Nick Miele and Ben Constantini spent 20 days behind bars after a brawl broke out shortly after Miele's wedding ceremony. The 34-year-old groom was at the Bahia Principe Esmeralda resort in Punta Cana last month with his wife Stacey Vernon when a fight broke out at the resort.

According to eye witnesses, the fight started with two other Canadian men in line at the resort's snack bar.

“They fell down on a group of women, and one of [the women] got hit in the face,” Justin Worby told CBC News. According to Worby, one of the women the men fell on was Vernon. Miele and Constantini, Vermon's cousin, jumped in and started fighting one of the men, while the second man fled.

Other witnesses said a third man, not known to anyone, joined the fray, pummelling the man Constantini and Miele were fighting with but then took off before local law enforcement arrived on scene.

“From behind me, from out of nowhere, this guy is screaming in what sounded like Russian,” she said. “He just flew in and drop-kicked this other guy. It was unbelievable. I thought he was dead.”

When security arrived at the scene, both Vermon and Miele were taken to police officers who didn’t speak English, Vermon told Global News.

Both men were charged with physical aggression and initially faced up to two years in prison and a $100,000 charge for the damage the victim requested in court.

However, the prosecution and the lawyer representing Miele and Constantini reached an agreement on Monday to drop the charge of physical aggression, allowing the two to return home to Canada, the Brampton Guardian reports.

Diane Ablonczy, Canada's minister of state of foreign affairs (Americas and consular affairs), said in a statement she was happy how the incident was resolved.

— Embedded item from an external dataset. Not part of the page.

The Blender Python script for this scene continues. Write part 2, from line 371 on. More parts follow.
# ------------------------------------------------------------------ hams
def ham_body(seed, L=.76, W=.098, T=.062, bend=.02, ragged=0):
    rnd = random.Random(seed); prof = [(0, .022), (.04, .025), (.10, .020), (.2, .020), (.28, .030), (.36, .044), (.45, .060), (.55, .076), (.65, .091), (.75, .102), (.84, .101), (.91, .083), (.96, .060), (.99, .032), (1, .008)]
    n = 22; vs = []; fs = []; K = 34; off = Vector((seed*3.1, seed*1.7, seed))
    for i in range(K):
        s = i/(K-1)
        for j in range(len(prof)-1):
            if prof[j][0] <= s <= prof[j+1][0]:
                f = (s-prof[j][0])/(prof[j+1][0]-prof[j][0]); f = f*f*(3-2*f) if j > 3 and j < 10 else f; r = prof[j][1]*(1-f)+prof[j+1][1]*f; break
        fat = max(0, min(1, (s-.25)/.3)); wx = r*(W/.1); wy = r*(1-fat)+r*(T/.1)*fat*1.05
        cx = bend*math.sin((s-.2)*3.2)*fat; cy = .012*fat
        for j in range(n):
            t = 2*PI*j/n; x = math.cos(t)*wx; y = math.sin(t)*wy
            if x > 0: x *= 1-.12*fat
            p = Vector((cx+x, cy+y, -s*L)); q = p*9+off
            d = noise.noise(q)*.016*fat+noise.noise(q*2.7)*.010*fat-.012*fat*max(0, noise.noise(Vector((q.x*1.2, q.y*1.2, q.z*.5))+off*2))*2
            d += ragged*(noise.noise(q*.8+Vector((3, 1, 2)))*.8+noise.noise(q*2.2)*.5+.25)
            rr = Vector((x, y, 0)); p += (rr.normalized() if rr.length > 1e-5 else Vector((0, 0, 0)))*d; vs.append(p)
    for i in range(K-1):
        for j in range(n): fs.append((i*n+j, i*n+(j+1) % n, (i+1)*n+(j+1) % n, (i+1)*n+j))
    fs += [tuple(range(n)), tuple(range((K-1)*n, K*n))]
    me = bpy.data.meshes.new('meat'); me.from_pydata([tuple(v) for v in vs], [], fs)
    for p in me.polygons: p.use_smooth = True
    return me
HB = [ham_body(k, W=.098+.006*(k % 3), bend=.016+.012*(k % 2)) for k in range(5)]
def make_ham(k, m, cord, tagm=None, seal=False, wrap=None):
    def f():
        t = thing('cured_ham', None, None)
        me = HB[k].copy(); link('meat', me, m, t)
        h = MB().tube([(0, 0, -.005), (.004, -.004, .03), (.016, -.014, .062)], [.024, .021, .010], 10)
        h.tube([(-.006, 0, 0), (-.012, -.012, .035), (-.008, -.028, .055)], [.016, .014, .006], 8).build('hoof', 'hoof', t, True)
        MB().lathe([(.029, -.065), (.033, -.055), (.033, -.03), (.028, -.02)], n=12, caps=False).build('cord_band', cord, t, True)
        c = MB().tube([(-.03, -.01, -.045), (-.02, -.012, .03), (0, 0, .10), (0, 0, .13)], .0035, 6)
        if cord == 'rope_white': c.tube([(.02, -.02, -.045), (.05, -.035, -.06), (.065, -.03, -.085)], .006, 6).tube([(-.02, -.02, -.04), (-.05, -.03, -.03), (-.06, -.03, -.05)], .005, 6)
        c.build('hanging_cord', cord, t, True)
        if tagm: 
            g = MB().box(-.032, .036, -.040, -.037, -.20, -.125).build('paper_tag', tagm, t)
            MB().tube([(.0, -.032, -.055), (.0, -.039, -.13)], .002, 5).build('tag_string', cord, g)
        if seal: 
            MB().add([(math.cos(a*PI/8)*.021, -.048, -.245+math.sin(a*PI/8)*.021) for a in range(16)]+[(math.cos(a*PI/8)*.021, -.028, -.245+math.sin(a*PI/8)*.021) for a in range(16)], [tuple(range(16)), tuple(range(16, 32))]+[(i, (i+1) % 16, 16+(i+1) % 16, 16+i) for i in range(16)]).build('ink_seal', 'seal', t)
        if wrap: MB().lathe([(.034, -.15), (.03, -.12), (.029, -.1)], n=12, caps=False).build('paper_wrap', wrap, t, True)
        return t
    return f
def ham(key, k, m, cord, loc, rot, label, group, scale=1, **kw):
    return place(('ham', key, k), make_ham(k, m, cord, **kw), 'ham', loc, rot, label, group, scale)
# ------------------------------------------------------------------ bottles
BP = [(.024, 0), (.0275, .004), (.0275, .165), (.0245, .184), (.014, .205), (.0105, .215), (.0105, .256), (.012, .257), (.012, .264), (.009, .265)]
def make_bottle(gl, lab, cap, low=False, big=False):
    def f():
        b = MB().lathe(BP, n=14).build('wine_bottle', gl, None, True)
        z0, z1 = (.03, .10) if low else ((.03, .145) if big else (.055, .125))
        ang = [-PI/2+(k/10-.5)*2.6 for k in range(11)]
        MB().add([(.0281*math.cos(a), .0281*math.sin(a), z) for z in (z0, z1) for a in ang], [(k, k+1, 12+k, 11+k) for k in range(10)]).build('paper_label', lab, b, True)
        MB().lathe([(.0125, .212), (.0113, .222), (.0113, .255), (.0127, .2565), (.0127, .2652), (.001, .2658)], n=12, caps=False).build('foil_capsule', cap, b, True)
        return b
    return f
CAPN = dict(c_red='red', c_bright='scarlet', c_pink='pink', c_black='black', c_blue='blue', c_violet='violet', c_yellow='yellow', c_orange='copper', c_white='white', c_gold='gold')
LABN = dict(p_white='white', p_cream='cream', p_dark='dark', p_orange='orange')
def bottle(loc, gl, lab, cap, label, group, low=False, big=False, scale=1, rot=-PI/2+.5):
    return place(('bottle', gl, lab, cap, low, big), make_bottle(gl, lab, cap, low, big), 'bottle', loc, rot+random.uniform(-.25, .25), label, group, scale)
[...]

"We are pleased that the two Canadian parties involved in an altercation in the Dominican Republic have found common ground in order to resolve their situation," she said. "Canada has called for fairness and due process for both parties, and Dominican officials have assured us that all involved will continue to be treated justly and according to local laws while on Dominican Republic soil.

"It was such a relief," Vernon told The Hamilton Spectator. "We bawled. We cried. We laughed. It's unbelievable."